Así es, las mujeres tenemos ahora la libertad de tomar decisiones entre diversas alternativas: casarnos si deseamos, y con quien deseamos. Seguir casadas o no. Estudiar o no. Trabajar, o quedarnos dentro de las tibias paredes del hogar.  Y hasta tener el número de hijos que queramos. 

 

Es maravilloso tener alternativas y la libertad de elegir, pero esto, como dijimos, también causa angustia.  Porque el tomar decisiones implica  renunciar a cosas y correr riesgos en territorios en los que hasta hace unos años no habíamos pisado. Y algo muy difícil: tomar decisiones lleva implícita  la posibilidad de equivocarnos

 

Por todo ello, las mujeres experimentamos un fuerte conflicto interno entre el “quiero” y el “debo”. Nos preguntamos con frecuencia si estará bien atender nuestras necesidades y nuestros sueños o será simple egoísmo. Tenemos dudas y miedo de que nuestras decisiones afecten a nuestros hijos, aunque tal vez los beneficien. 

 

Y en este diario peregrinar por nuestro mundo interno, que tratamos de armonizar con el externo, a veces nos vamos al extremo, a cualquiera de los polos, y cometemos errores, pero también tenemos maravillosos aciertos y vamos día a día encontrando la pauta, el equilibrio, la reconciliación de los conflictos internos.

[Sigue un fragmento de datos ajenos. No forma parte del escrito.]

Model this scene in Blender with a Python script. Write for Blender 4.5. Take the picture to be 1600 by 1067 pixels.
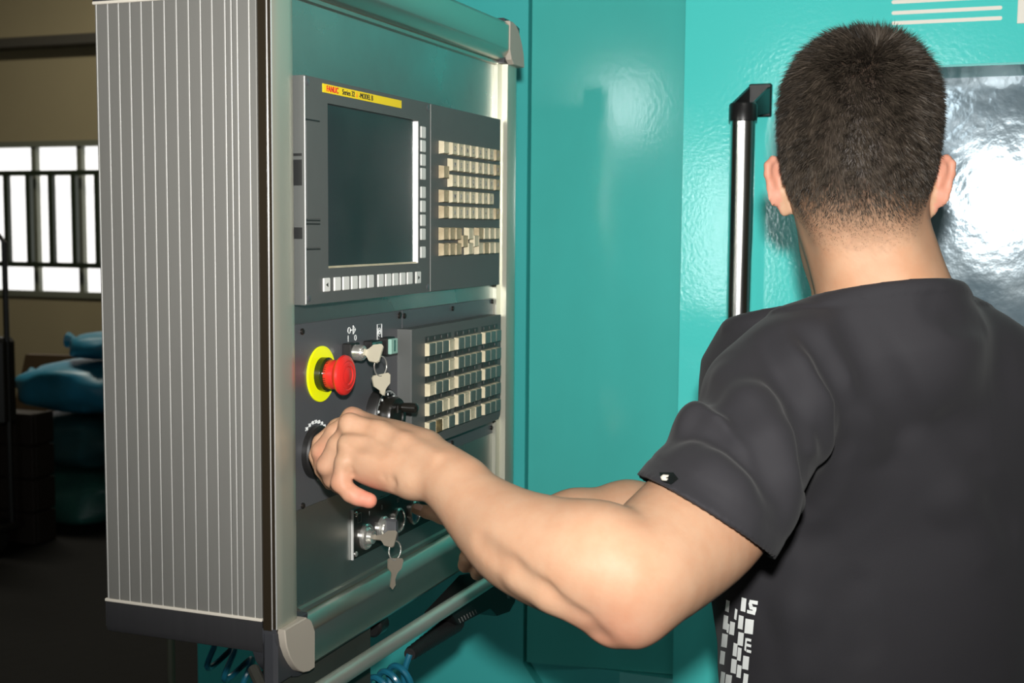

[1] El inconsciente colectivo está constituido por símbolos, formas de pensamiento, arquetipos y experiencias universales comunes a todos los seres humanos. Se manifiesta a través de conductas, rituales, arte, creencias, folklore y tradiciones. Podemos referirnos también al inconsciente colectivo relativo a un grupo como una familia, una raza o grupo social. (inconsciente colectivo familiar. Inconsciente colectivo de los mexicanos. Inconsciente colectivo femenino, etc.)